Bobbi-Sue Menard
Black Press
It is a milestone year of celebration for Gray Monk Winery.
A Lake Country landmark, Gray Monk is celebrating 30-40-50. That is 30 years of producing wines, 40 years of vines in the ground and 50 years of marriage. It doesn’t get much bigger than that.
George and Trudy Heiss have built one of the most recognized wineries in the province with a mixture of hard work, love and a little bit of luck.
“We take what we make seriously but not ourselves,” laughs Trudy.
Getting ready for the celebrations is one more element on which the Heiss’ can put their signature stamp. Flags and decorations will be going up at Gray Monk for the season and events tied in with the B.C. culinary team have been planned.
The actual birthday of the winery is June 14.
George and Trudy have been in Lake Country since 1972 and have seen the community around them change and grow.
Trudy remarks that the Okanagan Centre area used to be called the city but it has since become sleepy hollow.
As a family-owned estate winery, Gray Monk is one of only a few originals wineries left from the tough transition years of the 1980s as the industry found its way into the national and international market place.
Gray Monk is a strong supporter of the Vintners Quality Alliance program.
Both George and Trudy believe the VQA has been a significant contributor to their winery’s success. Gray Monk wines have consistently sailed through VQA tasting panels.
Gray Monk was established as a winery in 1982 after years of George and Trudy growing grapes for other wineries.
It was the most northerly winery in the Okanagan at the time.
Gray Monk started off as a winning enterprise. Just months after opening, the winery’s 1981 gewurztraminer was acclaimed in first place and the 1981 auxerrois in second in the people’s choice awards at the inaugural Okanagan Wine Festival.

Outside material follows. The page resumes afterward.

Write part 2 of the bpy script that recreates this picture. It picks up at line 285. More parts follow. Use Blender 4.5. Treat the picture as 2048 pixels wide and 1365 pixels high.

By the early 1990s, Gray Monk was producing as many as 24 different wines each year, including sparkling wines for anniversaries.
This milestone year includes 200 cases of sparkling wine.
The winery has a scope that reaches far beyond Lake Country.
Gray Monk owns about 100 acres throughout the Okanagan Valley and leases another 250 acres.
Last year saw record-setting production with 80,000 cases, a big increase from the previous high of 72,000 cases.
It takes 1,100 tonnes of grapes to product slightly more than one million bottles of wine, and about 38 people on year-round staff to meet the production demand.
“It is almost mind boggling,” admits Trudy.
Almost 25 per cent of the production is sold through the winery’s own on-site wine shop.
It represents a huge economic impact on Lake Country as up to a quarter-of-a-million people from around the world traverse the winding hillside roads to the winery perched above Okanagan Lake each year.
For the first 27 years that massive number of guests was hosted in the old winery shop, but new facilities were completed just a few seasons ago.
“I don’t know how we did it,” recalls Trudy.